Back in Claremont, Mr. Cole was an active member of Claremont Friends Meeting from 1956 until 2001, when he separated from Edith and relocated to Pomona to live with Evelyn Folkins of Lincoln Park. With her he pursued many interests: participation in the University Club and International House events at Pomona College; tandem bicycle rides; trips to Utah each summer to attend an annual Shakespeare Festival and traveling to the Olympic Games in Seoul, Barcelona, Atlanta and Sydney.

“He was very open to meeting people, and never said a negative word about anyone,” family shared. “He always was happy to open up his home to strangers or friends at a moment’s notice.”

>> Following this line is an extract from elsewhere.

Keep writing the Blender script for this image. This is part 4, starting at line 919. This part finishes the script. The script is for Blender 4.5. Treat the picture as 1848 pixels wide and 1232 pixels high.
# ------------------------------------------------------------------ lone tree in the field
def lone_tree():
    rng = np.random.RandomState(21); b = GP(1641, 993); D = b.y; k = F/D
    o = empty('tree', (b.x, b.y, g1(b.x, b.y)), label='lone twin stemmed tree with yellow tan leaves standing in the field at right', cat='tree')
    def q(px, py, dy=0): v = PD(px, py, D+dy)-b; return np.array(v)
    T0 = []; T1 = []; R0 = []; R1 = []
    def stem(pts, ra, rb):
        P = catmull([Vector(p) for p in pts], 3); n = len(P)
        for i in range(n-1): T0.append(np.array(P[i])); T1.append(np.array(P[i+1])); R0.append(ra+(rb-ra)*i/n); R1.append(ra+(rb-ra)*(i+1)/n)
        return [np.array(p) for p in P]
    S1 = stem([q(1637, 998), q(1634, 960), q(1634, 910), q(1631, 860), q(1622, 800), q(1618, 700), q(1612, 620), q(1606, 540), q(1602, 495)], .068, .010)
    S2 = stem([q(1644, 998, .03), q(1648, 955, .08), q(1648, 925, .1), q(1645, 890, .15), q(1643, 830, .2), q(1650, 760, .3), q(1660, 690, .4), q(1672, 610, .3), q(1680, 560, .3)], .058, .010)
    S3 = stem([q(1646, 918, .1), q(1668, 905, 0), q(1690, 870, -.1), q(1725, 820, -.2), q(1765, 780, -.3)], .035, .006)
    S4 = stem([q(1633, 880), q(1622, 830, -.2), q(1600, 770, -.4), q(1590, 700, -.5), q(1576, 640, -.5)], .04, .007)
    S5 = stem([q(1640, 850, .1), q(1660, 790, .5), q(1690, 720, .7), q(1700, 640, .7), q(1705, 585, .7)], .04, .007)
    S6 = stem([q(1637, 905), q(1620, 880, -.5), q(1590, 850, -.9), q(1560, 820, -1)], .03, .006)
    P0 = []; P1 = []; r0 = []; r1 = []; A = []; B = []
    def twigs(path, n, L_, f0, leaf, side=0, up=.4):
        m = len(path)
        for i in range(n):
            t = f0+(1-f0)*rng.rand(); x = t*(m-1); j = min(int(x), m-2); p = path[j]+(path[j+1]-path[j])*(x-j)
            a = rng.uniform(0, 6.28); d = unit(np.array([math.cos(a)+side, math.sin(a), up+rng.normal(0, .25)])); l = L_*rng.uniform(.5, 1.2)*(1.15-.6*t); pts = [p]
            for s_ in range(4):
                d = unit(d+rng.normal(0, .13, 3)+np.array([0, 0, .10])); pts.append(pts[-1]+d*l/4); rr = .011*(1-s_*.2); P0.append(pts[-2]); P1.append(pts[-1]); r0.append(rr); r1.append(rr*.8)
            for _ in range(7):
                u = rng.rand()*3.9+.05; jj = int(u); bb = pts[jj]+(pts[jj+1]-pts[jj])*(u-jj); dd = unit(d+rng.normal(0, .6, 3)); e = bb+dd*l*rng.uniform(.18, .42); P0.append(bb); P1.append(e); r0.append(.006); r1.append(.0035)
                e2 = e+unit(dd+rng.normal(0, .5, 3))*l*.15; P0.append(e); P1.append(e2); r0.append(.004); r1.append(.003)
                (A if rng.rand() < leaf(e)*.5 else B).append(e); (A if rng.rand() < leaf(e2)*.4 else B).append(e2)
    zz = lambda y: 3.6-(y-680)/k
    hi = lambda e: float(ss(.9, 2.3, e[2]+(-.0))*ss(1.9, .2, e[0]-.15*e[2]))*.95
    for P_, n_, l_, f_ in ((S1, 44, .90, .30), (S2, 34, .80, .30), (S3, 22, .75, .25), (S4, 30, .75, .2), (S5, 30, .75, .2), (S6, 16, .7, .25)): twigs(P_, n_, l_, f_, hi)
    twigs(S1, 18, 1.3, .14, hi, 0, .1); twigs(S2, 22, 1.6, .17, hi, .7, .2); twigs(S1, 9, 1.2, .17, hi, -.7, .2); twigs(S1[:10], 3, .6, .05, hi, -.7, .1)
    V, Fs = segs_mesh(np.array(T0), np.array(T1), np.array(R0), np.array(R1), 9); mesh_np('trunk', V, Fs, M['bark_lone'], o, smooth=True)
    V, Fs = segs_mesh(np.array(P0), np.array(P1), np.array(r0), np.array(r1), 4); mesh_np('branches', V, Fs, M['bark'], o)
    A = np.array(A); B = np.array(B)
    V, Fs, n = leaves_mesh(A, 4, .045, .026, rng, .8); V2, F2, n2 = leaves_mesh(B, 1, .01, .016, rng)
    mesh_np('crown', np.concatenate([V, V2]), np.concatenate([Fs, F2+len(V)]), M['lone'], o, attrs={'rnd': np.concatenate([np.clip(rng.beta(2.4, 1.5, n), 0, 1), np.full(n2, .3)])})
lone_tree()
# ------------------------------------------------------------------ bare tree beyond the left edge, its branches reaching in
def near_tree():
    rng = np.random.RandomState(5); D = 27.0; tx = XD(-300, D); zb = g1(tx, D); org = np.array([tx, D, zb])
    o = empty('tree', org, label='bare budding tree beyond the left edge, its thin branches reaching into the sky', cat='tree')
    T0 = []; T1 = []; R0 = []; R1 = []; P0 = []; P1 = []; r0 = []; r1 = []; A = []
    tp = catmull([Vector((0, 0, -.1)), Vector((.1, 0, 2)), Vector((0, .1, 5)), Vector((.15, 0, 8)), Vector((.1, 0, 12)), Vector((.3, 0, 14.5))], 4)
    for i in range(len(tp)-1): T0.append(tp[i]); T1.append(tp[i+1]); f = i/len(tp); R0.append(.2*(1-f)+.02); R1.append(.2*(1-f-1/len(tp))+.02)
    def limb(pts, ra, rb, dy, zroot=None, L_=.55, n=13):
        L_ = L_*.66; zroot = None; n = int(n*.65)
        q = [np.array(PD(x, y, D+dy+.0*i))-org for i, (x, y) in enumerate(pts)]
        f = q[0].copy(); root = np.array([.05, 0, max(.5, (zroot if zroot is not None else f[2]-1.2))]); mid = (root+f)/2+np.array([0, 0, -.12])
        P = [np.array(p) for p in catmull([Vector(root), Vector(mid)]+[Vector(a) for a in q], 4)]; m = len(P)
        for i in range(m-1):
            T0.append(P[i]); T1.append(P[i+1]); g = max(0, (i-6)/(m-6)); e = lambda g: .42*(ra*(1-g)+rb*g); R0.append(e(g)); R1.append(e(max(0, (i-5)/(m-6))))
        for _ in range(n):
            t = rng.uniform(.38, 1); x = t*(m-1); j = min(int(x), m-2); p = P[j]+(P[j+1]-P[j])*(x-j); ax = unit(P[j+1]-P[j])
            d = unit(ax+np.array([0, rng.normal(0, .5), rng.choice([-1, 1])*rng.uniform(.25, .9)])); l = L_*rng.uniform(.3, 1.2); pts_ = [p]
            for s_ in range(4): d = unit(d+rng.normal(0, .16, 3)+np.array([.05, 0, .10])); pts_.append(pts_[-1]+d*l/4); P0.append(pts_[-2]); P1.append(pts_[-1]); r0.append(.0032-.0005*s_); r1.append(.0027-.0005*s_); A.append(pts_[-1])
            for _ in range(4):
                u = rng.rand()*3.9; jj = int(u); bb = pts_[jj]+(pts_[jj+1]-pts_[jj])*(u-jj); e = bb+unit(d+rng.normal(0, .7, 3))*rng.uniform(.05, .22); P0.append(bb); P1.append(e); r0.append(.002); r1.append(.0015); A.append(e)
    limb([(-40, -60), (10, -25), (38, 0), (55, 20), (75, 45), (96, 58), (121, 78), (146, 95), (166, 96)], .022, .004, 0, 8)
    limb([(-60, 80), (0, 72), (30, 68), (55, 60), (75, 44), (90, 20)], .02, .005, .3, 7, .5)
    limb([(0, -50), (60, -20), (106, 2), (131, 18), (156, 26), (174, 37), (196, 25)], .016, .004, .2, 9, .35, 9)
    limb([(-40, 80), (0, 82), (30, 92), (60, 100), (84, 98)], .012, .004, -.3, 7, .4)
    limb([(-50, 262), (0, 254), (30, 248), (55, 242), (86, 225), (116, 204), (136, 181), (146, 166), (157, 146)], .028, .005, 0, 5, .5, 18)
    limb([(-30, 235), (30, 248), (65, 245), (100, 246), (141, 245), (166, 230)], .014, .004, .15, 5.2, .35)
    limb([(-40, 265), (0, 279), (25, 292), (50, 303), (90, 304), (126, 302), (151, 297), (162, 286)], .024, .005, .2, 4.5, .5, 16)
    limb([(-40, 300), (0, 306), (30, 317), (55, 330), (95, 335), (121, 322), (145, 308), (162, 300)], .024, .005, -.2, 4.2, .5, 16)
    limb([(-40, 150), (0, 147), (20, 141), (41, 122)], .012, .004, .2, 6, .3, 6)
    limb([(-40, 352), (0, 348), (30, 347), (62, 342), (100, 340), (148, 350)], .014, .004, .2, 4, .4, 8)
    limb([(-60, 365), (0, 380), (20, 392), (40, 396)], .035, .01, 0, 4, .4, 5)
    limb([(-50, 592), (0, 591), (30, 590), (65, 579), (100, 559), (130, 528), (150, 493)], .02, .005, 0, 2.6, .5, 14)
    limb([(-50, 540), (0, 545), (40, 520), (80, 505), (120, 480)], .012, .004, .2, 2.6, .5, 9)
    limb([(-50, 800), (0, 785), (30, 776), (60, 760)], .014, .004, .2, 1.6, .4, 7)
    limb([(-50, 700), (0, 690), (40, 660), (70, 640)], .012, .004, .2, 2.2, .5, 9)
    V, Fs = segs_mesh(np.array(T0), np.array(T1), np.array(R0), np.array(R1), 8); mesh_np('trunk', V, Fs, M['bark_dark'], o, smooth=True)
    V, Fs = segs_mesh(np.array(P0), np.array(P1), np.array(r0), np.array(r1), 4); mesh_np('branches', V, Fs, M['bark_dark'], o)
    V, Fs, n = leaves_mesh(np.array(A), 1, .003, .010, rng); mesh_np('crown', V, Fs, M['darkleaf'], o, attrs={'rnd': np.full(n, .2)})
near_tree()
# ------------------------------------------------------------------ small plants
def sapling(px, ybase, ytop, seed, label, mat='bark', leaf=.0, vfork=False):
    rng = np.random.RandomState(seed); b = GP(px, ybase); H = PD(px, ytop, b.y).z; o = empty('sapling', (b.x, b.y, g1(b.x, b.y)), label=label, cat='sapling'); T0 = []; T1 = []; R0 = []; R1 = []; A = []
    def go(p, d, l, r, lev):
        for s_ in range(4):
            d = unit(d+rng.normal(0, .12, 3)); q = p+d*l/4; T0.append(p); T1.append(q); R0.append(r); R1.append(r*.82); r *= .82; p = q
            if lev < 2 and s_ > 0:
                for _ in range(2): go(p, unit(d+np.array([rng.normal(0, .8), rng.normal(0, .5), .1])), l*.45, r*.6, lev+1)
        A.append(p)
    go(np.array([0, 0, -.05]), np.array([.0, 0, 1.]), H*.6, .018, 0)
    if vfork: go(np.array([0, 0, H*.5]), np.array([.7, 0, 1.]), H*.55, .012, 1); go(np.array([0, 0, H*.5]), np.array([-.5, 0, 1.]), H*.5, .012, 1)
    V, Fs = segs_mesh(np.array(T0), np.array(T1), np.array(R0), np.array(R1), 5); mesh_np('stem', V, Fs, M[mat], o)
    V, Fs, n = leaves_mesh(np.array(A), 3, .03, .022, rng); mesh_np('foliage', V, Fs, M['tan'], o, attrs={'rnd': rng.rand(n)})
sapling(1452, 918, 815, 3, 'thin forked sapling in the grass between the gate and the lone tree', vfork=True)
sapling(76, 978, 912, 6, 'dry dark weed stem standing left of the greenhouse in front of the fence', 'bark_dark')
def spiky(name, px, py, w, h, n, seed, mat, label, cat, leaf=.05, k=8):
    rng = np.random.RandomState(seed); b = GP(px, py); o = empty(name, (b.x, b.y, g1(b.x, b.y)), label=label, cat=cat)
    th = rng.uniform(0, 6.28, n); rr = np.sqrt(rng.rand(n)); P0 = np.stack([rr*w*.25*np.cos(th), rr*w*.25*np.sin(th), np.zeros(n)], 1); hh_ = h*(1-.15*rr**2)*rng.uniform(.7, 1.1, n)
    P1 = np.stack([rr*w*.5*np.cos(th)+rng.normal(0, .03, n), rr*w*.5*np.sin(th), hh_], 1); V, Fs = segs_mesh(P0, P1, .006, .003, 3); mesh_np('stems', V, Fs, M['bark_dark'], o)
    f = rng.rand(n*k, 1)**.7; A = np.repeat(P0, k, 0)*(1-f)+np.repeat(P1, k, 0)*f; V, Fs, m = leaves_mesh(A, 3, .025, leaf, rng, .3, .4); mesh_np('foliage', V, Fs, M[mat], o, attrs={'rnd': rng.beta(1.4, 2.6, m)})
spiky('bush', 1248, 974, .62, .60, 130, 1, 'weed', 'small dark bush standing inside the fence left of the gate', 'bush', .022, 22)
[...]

Mr. Cole was preceded in death by his older brother, Kenneth Cole, in 1990, and by his younger brother, Harold Cole, in 2004. He is survived by his wife, Edith Tschudi (living in Pakistan with her daughter Sarah); by his sons, Samuel Cole of Decatur, Georgia, Daniel Tschudi of Honolulu, Hawaii, Benjamin Cole and his wife Nakhon Ratchasima of Thailand, and Aaron Cole of Oakland, California; and by his daughters, Sarah Zaman of Lahore, Pakistan and Hannah Roberts of North Lauderdale, Florida. He is also survived by his aunt, Mary Sue Moore of Anaheim; by his nephews, Wesley Cole of Covington, Louisiana and Arnold Cole of Hickman, Nebraska; by his nieces, Kathy Booth of Deland, Florida and Leslie Cole of Alameda, California; and by 10 grandchildren and 3 great-grandchildren.

A memorial service will be held on Saturday, February 23, at 11 a.m. at Claremont Friends Meeting House, 727 N. Harrison Ave. in Claremont. Refreshments and visiting will follow.

In lieu of flowers, the family suggests that donations be made to the Claremont Friends Meeting House.